By: Lloyd Onaghinon
TAKE AWAYS
- Consumption should be deliberate and with a focus.
- Consumption patterns should support your savings and investment desire.
- Consumption steals from your future if not properly channeled to contribute to the process of growing wealth.
- The real cost of consumption is all the future streams of income and capital you would have benefited later on in life.
- A N200,000 wastage today is worth N1.8bn in 50 years. That is the real cost.
Consumption is generally deemed to be done to attend to an immediate need or for sustenance. Consumption for individuals during the phase when we should be accumulating wealth should be with a focus on ensuring that we improve on our savings. Our consumption pattern should therefore encourage our savings pattern which should encourage the way we invest, our returns on investment and lastly, our net wealth created over a life time.
Consumption pattern is driven by our habits. It is therefore required that if we are keen on growing our wealth, we maintain a disciplined approach to consumption. Consumption here will include how our dependents also behave as it can have an impact on the balance we have to save and invest. How we lead them in ensuring we do not carry excess burden is also critical. The benefit and return on frugal consumption is increased wealth.
Let us take this to a different dimension. Nigeria as a nation grew its income up until the change in government. Oil prices seemed to have been at its highest during the past administration. However, a lot of spending happened with respect to items that do not build wealth but rather, what ultimately diminishes in value. In addition to that, we allowed relatives of the government or people in power to assist in taking away resources that could have been saved and invested. We are feeling the brunt of the spending spree now and hope we will be able to manage the next cycle of growth we encounter. It therefore boils down to how disciplined we are as well as our will to drive the right behaviour.
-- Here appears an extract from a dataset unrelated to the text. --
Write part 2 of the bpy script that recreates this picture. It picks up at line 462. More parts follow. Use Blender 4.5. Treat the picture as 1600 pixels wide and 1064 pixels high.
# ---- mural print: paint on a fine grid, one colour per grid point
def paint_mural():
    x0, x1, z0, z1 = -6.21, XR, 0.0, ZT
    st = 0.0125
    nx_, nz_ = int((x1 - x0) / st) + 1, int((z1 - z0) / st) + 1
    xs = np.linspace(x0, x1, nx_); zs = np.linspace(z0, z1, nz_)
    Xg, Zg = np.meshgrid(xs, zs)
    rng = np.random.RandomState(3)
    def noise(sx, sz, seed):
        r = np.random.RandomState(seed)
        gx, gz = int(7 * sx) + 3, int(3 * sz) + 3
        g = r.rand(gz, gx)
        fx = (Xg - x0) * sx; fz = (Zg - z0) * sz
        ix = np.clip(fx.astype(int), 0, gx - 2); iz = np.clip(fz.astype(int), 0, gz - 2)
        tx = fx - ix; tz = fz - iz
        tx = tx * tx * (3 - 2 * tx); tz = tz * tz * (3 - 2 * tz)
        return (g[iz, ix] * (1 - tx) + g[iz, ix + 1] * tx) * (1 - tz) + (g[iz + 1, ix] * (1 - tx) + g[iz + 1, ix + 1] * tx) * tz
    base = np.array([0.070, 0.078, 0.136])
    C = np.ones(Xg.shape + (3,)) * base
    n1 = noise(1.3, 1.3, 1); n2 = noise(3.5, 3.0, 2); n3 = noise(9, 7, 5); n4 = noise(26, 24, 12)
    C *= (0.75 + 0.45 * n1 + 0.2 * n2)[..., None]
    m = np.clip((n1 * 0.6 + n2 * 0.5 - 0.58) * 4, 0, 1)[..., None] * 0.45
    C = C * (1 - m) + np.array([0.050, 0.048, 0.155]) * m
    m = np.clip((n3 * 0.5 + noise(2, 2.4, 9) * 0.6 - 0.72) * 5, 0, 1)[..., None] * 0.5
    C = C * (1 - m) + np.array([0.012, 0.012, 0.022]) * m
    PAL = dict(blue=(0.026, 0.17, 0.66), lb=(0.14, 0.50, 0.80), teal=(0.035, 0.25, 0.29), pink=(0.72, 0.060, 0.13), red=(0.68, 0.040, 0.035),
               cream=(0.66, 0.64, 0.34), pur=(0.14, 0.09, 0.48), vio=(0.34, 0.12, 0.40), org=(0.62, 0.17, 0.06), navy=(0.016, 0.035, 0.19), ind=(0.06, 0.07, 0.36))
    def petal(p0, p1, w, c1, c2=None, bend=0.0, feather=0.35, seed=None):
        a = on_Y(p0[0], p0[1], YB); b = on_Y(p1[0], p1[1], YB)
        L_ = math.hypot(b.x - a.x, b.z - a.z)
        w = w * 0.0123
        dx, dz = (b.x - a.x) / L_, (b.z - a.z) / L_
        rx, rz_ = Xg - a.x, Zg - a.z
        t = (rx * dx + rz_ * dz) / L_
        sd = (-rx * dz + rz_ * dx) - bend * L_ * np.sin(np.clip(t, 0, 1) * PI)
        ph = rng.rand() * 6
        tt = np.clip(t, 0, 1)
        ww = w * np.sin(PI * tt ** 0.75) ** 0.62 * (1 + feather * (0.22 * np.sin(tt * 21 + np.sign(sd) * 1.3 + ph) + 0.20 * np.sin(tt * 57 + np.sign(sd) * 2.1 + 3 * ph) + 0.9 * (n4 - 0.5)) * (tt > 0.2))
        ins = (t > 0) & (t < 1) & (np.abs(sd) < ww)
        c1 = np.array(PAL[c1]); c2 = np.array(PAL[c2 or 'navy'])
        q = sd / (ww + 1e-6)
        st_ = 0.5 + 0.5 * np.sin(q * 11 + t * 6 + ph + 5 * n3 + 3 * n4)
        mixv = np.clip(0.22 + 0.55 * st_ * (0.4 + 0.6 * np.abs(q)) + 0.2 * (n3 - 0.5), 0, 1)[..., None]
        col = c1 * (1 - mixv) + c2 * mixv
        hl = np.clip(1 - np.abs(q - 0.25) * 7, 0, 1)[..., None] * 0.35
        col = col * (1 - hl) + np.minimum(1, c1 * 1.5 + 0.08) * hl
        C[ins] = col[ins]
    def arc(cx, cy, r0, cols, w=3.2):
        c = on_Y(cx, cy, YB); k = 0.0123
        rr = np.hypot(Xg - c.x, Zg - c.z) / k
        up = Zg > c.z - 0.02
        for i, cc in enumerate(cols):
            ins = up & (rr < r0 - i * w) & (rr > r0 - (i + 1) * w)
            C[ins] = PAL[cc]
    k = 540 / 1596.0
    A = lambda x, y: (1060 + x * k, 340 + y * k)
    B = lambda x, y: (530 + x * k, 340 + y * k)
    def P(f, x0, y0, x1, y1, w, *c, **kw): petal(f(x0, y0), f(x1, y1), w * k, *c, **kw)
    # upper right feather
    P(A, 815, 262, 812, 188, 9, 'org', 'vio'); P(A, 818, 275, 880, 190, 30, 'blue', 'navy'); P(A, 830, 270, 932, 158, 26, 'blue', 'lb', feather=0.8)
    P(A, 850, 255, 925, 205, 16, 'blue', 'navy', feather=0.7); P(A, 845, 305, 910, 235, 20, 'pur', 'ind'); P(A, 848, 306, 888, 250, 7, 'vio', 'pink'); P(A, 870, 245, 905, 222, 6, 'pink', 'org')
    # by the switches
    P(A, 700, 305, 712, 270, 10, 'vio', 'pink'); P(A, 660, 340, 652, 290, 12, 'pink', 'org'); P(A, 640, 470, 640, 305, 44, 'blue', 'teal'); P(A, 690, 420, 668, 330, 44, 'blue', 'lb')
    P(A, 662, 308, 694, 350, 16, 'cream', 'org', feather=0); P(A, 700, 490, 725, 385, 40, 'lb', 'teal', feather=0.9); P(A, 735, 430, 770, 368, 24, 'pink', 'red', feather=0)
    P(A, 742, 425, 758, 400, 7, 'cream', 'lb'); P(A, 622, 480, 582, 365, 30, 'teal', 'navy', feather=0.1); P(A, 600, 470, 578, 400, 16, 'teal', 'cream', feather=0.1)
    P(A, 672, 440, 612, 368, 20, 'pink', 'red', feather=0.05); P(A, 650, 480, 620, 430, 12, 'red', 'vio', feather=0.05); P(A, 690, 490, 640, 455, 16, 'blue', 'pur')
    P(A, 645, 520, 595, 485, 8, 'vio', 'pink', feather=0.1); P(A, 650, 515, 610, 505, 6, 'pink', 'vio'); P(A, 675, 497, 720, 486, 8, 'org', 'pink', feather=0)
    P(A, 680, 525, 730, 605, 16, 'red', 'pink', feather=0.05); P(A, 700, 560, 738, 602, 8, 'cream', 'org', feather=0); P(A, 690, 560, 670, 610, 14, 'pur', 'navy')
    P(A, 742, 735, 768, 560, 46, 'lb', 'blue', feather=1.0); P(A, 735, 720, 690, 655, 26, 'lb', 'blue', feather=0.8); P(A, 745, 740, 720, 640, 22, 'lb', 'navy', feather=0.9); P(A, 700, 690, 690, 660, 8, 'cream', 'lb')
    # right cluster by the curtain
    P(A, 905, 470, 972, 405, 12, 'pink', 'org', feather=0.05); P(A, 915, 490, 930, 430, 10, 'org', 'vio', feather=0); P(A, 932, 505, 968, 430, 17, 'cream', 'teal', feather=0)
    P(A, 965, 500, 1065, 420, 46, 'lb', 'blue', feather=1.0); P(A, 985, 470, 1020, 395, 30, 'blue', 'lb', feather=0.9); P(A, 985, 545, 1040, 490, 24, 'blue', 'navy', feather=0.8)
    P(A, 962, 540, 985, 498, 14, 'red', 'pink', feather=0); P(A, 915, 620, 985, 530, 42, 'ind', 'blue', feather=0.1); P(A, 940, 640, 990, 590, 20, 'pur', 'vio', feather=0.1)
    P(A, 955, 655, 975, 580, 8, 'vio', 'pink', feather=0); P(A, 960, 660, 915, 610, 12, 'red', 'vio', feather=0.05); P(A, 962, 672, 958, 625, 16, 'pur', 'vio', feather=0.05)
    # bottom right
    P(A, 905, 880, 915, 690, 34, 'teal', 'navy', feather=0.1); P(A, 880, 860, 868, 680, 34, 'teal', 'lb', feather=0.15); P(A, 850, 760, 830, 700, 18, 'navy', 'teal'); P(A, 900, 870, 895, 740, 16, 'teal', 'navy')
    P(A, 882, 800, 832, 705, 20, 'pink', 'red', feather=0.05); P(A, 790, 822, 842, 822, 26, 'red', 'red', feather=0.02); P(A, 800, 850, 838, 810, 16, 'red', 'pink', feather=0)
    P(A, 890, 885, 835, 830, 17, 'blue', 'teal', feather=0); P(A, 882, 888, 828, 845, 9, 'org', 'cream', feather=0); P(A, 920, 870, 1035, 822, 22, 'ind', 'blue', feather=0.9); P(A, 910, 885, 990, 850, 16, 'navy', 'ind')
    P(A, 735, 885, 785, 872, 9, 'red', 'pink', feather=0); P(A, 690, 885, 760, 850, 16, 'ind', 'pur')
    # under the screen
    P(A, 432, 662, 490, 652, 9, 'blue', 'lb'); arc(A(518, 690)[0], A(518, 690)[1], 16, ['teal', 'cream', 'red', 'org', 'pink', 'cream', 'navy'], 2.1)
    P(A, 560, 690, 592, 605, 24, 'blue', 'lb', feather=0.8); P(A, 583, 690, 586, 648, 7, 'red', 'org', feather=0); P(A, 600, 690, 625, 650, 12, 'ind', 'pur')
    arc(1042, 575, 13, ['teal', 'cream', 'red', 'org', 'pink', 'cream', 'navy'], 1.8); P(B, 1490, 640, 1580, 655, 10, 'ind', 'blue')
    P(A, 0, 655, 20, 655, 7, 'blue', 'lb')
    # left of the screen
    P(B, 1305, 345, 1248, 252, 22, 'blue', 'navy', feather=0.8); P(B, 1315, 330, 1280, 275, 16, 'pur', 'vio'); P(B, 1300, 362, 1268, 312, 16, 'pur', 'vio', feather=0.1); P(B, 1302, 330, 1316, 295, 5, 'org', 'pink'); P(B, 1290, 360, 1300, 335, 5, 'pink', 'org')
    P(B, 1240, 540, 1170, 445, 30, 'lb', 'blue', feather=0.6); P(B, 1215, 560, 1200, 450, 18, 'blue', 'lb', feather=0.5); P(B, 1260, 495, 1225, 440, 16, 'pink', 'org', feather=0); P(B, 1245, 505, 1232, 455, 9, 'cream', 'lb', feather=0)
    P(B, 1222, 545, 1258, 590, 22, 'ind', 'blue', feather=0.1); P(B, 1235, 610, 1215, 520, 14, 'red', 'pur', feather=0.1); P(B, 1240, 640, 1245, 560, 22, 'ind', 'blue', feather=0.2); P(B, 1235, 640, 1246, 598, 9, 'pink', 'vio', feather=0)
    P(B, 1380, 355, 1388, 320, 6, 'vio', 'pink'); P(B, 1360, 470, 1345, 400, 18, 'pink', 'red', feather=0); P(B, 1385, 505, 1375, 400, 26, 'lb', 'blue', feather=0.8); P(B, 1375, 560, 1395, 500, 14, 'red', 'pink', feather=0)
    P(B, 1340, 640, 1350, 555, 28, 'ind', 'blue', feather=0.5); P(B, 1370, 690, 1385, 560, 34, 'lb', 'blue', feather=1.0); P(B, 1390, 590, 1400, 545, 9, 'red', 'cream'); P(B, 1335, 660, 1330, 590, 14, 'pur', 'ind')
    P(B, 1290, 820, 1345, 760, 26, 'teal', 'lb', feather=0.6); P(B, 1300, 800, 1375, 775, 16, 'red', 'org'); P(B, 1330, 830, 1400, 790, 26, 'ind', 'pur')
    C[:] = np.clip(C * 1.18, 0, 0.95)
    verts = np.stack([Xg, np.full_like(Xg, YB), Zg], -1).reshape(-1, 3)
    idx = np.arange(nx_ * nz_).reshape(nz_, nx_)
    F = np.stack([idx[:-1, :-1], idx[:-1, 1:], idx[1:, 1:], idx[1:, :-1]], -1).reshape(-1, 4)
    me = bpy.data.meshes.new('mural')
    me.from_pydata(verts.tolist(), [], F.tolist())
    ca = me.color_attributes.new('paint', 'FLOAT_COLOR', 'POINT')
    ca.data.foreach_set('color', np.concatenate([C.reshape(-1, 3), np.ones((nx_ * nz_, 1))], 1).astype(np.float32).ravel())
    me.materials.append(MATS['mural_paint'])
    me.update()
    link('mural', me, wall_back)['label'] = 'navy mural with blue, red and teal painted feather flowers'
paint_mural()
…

A small experience recently was that I woke up to realise that my diesel tank connected to my generation had a fault that led to a leak. I had just filled the tank the day before. A simple continuous maintenance check would have led to my identifying the weakness in the connector that ultimately gave way. The process of replacing the diesel was painful because of the time, energy, cost, inconvenience and the thought that I just purchased diesel the day before in an era of scarcity…hmmm. If the money spent on another round of diesel was used to purchase shares or put in a thriving business that ends up growing, the outlook over a 20 year period would run into millions of Naira. That is the real opportunity cost that has been lost as a result of my not being deliberate enough to maintain or keep an eye on my diesel connector.
The question I have therefore is how many opportunities have we squandered and not really estimated the cost appropriately but trivialised same? We need to begin to really check our expenses because the real cost is the time benefit we would have gotten if we had put the money to good use and over a long period. Time is therefore a topic we will address when discussing the principle of compounding later on.
Suffice it to say that the real loss when we fritter our resources away in unbridled consumption mania is the lost opportunity in the future which we assume does not currently exist but will never come to fruition because the resource that would have created it has been wasted.
Consumption patterns should therefore be monitored and we should always look for opportunities to ensure we save enough to leave for the next generation.
Note that 200,000 invested to achieve 20 per cent returns annually in a small business that grows over a 50 – year period will amount to N1.8bn. That is the cost of wasting that sum of money today. That is the cost of living up to an additional 50 years without that N200, 000 at inception.